→ **Stated task**
From the very first line of the data to the line containing "mesh('protective_film', bm, M['film2'], t)", retype everything exactly, leaving the pictures behind.

----

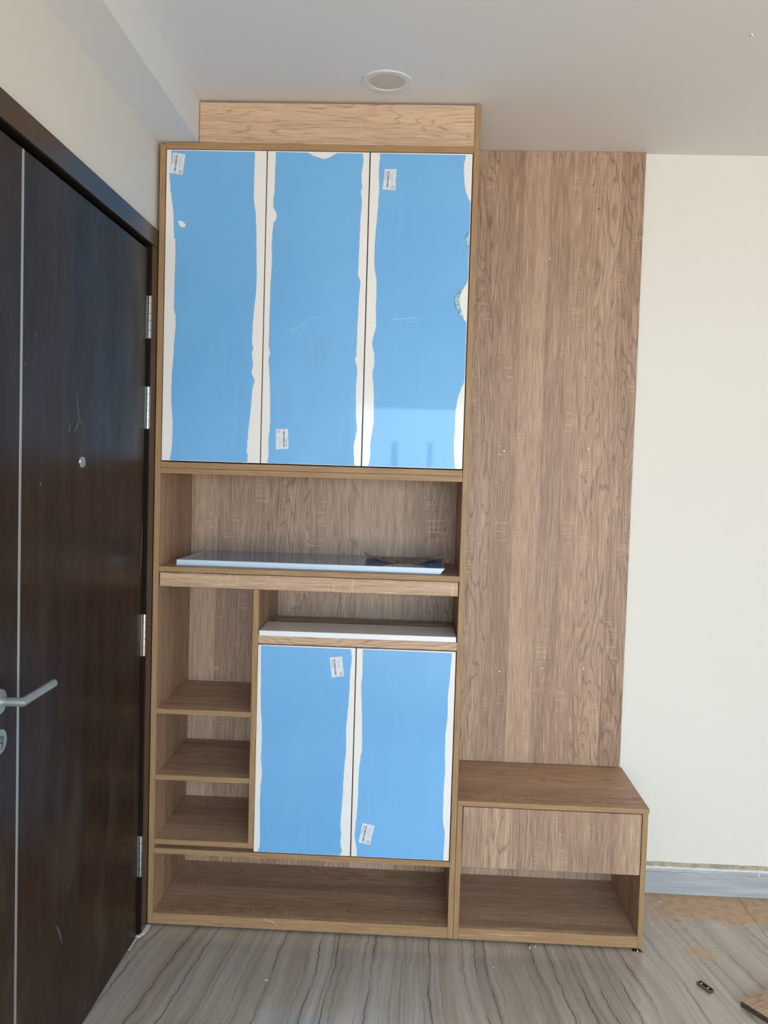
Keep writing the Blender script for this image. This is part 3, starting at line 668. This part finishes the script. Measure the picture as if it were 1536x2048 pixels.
mesh('drawer_box', bm, WOOD['x'], dw2)
strokes_mesh('scratch_mark', bn, M['rub'], [([(0.0895, 0.0307), (0.1586, 0.0294), (0.2499, 0.0309)], 0.0020), ([(0.2303, 0.0411), (0.2563, 0.0329)], 0.0018)], lambda x, z: (x, 0.0002, z))
for x in (0.009, xBr-0.0095-ox):
    for y in (0.10, 0.33): lathe('levelling_foot', [(0.0075, 0.0001), (0.0075, zB)], bn, M['zinc'], 'z', (x, y, 0), 16)

# ------------------------------------------------------------------ loose things on the shelves
t = empty('loose_door', (0.062, 0.047, 1.1852), 'spare cabinet door with pale blue edge lying flat in the upper niche under the sheet', 'panel', rz=math.radians(-0.5))
bm = bmesh.new(); a, b = 0.0, 0.0185
low = [(0, 0), (0.860, 0), (0.860, 0.325), (0.008, 0.325)]; up = [(0, 0), (0.8745, 0), (0.8745, 0.325), (0.008, 0.325)]
A = [bm.verts.new((x, y, a)) for x, y in low]; B = [bm.verts.new((x, y, b)) for x, y in up]
bm.faces.new(A[::-1]); bm.faces.new(B)
for i in range(4): bm.faces.new((A[i], A[(i+1) % 4], B[(i+1) % 4], B[i]))
bmesh.ops.bevel(bm, geom=bm.edges[:], offset=0.0006, segments=1, affect='EDGES')
mesh('door_blank', bm, M['paleblue'], t)
bm = bmesh.new()
pl = [(0.045, 0.0012), (0.8735, 0.0012), (0.8735, 0.3245), (0.022, 0.3245)]
A = [bm.verts.new((x, y, b+0.00002)) for x, y in pl]; B = [bm.verts.new((x, y, b+0.0004)) for x, y in pl]
bm.faces.new(A[::-1]); bm.faces.new(B)
for i in range(4): bm.faces.new((A[i], A[(i+1) % 4], B[(i+1) % 4], B[i]))
mesh('protective_film', bm, M['film2'], t)

t2 = empty('loose_door', (0.3475, -0.004, 0.9729), 'white lacquered spare panel lying on the rail above the lower blue doors', 'panel', rz=math.radians(0.7))
box('panel_board', t2, M['whitematt'], 0.0, 0.6310, 0.0, 0.172, 0.0, 0.0172, 0.0008)
bm = bmesh.new(); addbox(bm, 0.26, 0.40, -0.00035, -0.00005, 0.003, 0.0145); addbox(bm, 0.545, 0.575, -0.00035, -0.00005, 0.002, 0.013)
mesh('clear_tape', bm, plain('clear_tape', lin(240, 240, 242), 0.06, 0.6), t2)

# printed floor plan, curled up at its near corners, on the spare door
def plan_sheet():
    bm = bmesh.new(); nu, nv = 72, 40; w, d = 0.272, 0.205; x0, y0, z0 = 0.664, 0.140, 1.1852+0.0192
    G = []
    for j in range(nv+1):
        row = []
        for i in range(nu+1):
            s = 2*i/nu-1; t = j/nv                      # t = 0 near edge
            lift = (0.038 if s < 0 else 0.030)*abs(s)**2.4*(1-t)**1.9 + 0.004*abs(s)**2 + 0.0004
            cx = x0+w/2+s*w/2*(1-0.025*abs(s)**2)
            row.append(bm.verts.new((cx, y0+d*t+0.012*s, z0+lift)))
        G.append(row)
    def ink(u, v):
        # a few rooms of a plan: outlines and filled furniture
        R = [(0.06, 0.42, 0.10, 0.46), (0.06, 0.24, 0.46, 0.86), (0.24, 0.52, 0.46, 0.86), (0.52, 0.80, 0.30, 0.86), (0.80, 0.93, 0.30, 0.60), (0.42, 0.62, 0.10, 0.30)]
        F = [(0.27, 0.33, 0.06, 0.20), (0.40, 0.47, 0.06, 0.16), (0.70, 0.84, 0.10, 0.18), (0.86, 0.92, 0.62, 0.80), (0.12, 0.18, 0.58, 0.70), (0.60, 0.70, 0.50, 0.60)]
        for a, b, c, e in R:
            if a <= u <= b and c <= v <= e and (u-a < 0.013 or b-u < 0.013 or v-c < 0.024 or e-v < 0.024): return 1
        for a, b, c, e in F:
            if a <= u <= b and c <= v <= e: return 2
        return 0
    for j in range(nv):
        for i in range(nu):
            f = bm.faces.new((G[j][i], G[j][i+1], G[j+1][i+1], G[j+1][i])); f.smooth = True; f.material_index = ink((i+0.5)/nu, (j+0.5)/nv)
    me = bpy.data.meshes.new('floor_plan_sheet')
    top = bm.faces[:]
    # back of the paper, 0.3 mm below
    low = {v: bm.verts.new(v.co-Vector((0, 0, 0.0003))) for r in G for v in r}
    for f in top:
        nf = bm.faces.new([low[v] for v in reversed(f.verts[:])]); nf.smooth = True; nf.material_index = 3
    bm.to_mesh(me); bm.free()
    for m in (M['sheet'], M['plan'], M['planfill'], M['sheetunder']): me.materials.append(m)
    o = link(bpy.data.objects.new('floor_plan_sheet', me))
    return tag(o, 'printed floor plan sheet with curled corners lying on the spare door in the niche', 'paper')
plan_sheet()

# ------------------------------------------------------------------ ceiling light
dl = empty('downlight', (0.714, -0.147, H), 'round white downlight set flush in the ceiling above the cabinet', 'light')
bm = bmesh.new(); prof = [(0.0735, -0.0002), (0.0735, -0.0022), (0.0715, -0.0042), (0.0540, -0.0050), (0.0520, -0.0044), (0.0508, -0.0008)]
seg = 64; rings = [[bm.verts.new((r*math.cos(2*math.pi*i/seg), r*math.sin(2*math.pi*i/seg), h)) for i in range(seg)] for r, h in prof]
for A, B in zip(rings, rings[1:]):
    for i in range(seg):
        j = (i+1) % seg; f = bm.faces.new((A[i], A[j], B[j], B[i])); f.smooth = True
mesh('rim', bm, M['rim'], dl)
lathe('diffuser', [(0.0507, -0.0002), (0.0507, -0.0028), (0.0440, -0.0034), (0.012, -0.0038)], dl, M['diff'], seg=64)
bm = bmesh.new()
addcyl(bm, (0, 0, 0), (0, 0, -0.006), 0.0035, 0.002, 10); addcyl(bm, (0.001, 0.001, -0.004), (0.010, 0.008, -0.006), 0.001, 0.0006, 8)
h = mesh('ceiling_plug', bm, M['rim']); h.location = (1.6581, -0.4429, H-0.0001)
tag(h, 'tiny white wall plug stub in the ceiling at the right', 'plug')

# ------------------------------------------------------------------ bits on the floor
t = empty('metal_bracket', (1.744, -0.192, 0.0), 'small dark zinc connector lying alone on the marble floor', 'bracket', rz=math.radians(-62))
bm = bmesh.new()
L, Wd = 0.026, 0.0085
outer = [(-L, -Wd), (L, -Wd), (L, Wd), (-L, Wd)]
addbox(bm, -L, L, -Wd, Wd, 0.0003, 0.0018); addbox(bm, -L, L, -Wd, -Wd+0.0014, 0.0018, 0.010); addbox(bm, -L, L, Wd-0.0014, Wd, 0.0018, 0.010)
addbox(bm, -L, -L+0.0014, -Wd+0.0014, Wd-0.0014, 0.0018, 0.009); addbox(bm, L-0.0014, L, -Wd+0.0014, Wd-0.0014, 0.0018, 0.009)
mesh('channel', bm, M['zinc'], t)
for x in (-0.014, 0.012):
    bm = bmesh.new(); addcyl(bm, (x, 0, 0.0018), (x, 0, 0.0088), 0.0044, 0.0034, 14); mesh('rivet', bm, M['steel'], t)
t = empty('metal_plate', (1.592, -0.004, 0.0), 'thin steel fixing plate poking out under the bench corner', 'bracket', rz=math.radians(-8))
box('plate', t, M['zinc'], -0.018, 0.018, -0.006, 0.008, 0.0003, 0.0022, 0.0004)
bm = bmesh.new(); addcyl(bm, (-0.002, -0.001, 0.0022), (-0.002, -0.001, 0.0052), 0.003, 0.002, 12); mesh('rivet', bm, M['steel'], t)
t = empty('board_offcut', (1.8193, -0.2724, 0.0), 'oak laminate board offcut lying on the floor at the right corner', 'board', rz=math.radians(33))
bm = bmesh.new(); addbox(bm, 0, 0.42, -0.28, 0, 0.0004, 0.0162, 0.0005); mesh('chipboard', bm, M['core'], t)
board('laminate_face', t, 'x', 0, 0.42, -0.28, 0, 0.0163, 0.0180, None, 0.0003)
def crumbs(name, pts, label, seed):
    bm = bmesh.new(); rs = random.Random(seed)
    for x, y, s in pts:
        r = bmesh.ops.create_icosphere(bm, subdivisions=1, radius=s)
        for v in r['verts']:
            v.co = Vector((v.co.x*rs.uniform(0.6, 1.4)+x, v.co.y*rs.uniform(0.6, 1.4)+y, max(0.0002, v.co.z*0.6+s*0.55)))
    o = mesh(name, bm, M['plaster']); tag(o, label, 'debris', kind='stuff'); return o
crumbs('plaster_crumbs', [(1.2560+random.uniform(-0.012, 0.012), -0.008+random.uniform(-0.006, 0.003), random.uniform(0.0016, 0.0030)) for _ in range(9)]+[(1.245, -0.022, 0.003)], 'white plaster crumbs in front of the bench kick board', 2)
crumbs('floor_specks', [(0.665, -0.06, 0.0026), (0.44, -0.27, 0.0034), (0.445, -0.272, 0.003), (1.06, -0.10, 0.0022), (1.12, -0.14, 0.002), (0.05, -0.005, 0.002), (0.52, -0.06, 0.002), (1.75, 0.33, 0.004), (1.83, 0.36, 0.003), (1.68, 0.17, 0.003)], 'scattered white specks on the marble floor', 4)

----

→ **Result of the exercise**
Keep writing the Blender script for this image. This is part 3, starting at line 668. This part finishes the script. Measure the picture as if it were 1536x2048 pixels.
mesh('drawer_box', bm, WOOD['x'], dw2)
strokes_mesh('scratch_mark', bn, M['rub'], [([(0.0895, 0.0307), (0.1586, 0.0294), (0.2499, 0.0309)], 0.0020), ([(0.2303, 0.0411), (0.2563, 0.0329)], 0.0018)], lambda x, z: (x, 0.0002, z))
for x in (0.009, xBr-0.0095-ox):
    for y in (0.10, 0.33): lathe('levelling_foot', [(0.0075, 0.0001), (0.0075, zB)], bn, M['zinc'], 'z', (x, y, 0), 16)

# ------------------------------------------------------------------ loose things on the shelves
t = empty('loose_door', (0.062, 0.047, 1.1852), 'spare cabinet door with pale blue edge lying flat in the upper niche under the sheet', 'panel', rz=math.radians(-0.5))
bm = bmesh.new(); a, b = 0.0, 0.0185
low = [(0, 0), (0.860, 0), (0.860, 0.325), (0.008, 0.325)]; up = [(0, 0), (0.8745, 0), (0.8745, 0.325), (0.008, 0.325)]
A = [bm.verts.new((x, y, a)) for x, y in low]; B = [bm.verts.new((x, y, b)) for x, y in up]
bm.faces.new(A[::-1]); bm.faces.new(B)
for i in range(4): bm.faces.new((A[i], A[(i+1) % 4], B[(i+1) % 4], B[i]))
bmesh.ops.bevel(bm, geom=bm.edges[:], offset=0.0006, segments=1, affect='EDGES')
mesh('door_blank', bm, M['paleblue'], t)
bm = bmesh.new()
pl = [(0.045, 0.0012), (0.8735, 0.0012), (0.8735, 0.3245), (0.022, 0.3245)]
A = [bm.verts.new((x, y, b+0.00002)) for x, y in pl]; B = [bm.verts.new((x, y, b+0.0004)) for x, y in pl]
bm.faces.new(A[::-1]); bm.faces.new(B)
for i in range(4): bm.faces.new((A[i], A[(i+1) % 4], B[(i+1) % 4], B[i]))
mesh('protective_film', bm, M['film2'], t)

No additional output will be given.